1.      (Mark 6:39,40)  And he commanded them to make all sit down [sharing godly authority with the disciples] by companies upon the green grass. And they sat down [obeyed] in ranks, by hundreds, and by fifties [definite military phraseology and connotations].

2.      Commentary: “And he commanded the multitude to sit down on the grass.” Why? 1. Those who wish to receive blessings from the Father must first show to God their “obedience” to His Word (the command). 2. Because our God continually brings order out of chaos (Gen 1:1-5); “for God is not the author of confusion,” (1 Cor 14:33). “For God hath not given us the spirit of fear; but of power, and of love, and of a sound [Gk: disciplined, self-controlled] mind.” (2 Tim 1:7).

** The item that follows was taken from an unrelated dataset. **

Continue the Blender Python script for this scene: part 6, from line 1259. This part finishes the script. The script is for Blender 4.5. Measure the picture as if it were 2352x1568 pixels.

3.      Matthew Henry’s Commentary: The meat [the five loaves and two fishes] was multiplied, not in a heap at first, but in the distribution of it. As the widow’s oil [1 Ki 17:8-16] increased in the pouring out, so here the bread in the braking. Thus grace grows by being acted, and, while other things perish in the using, spiritual gifts increase in the using. God ministers seed to the sower, and multiplies not the seed hoarded up, but the seed sown (2 Cor 9:10). Thus there is that scattereth, and yet increaseth; that scattereth, and so increaseth. It is the same divine power, though exerted in an ordinary way, which multiplies the seed sown in the ground every year, and makes the earth yield her increase; so that what was brought out by handfuls, is brought home in sheaves. This is the Lord’s doing; it is by Christ that all natural things consist, and by the word of His power that they are upheld.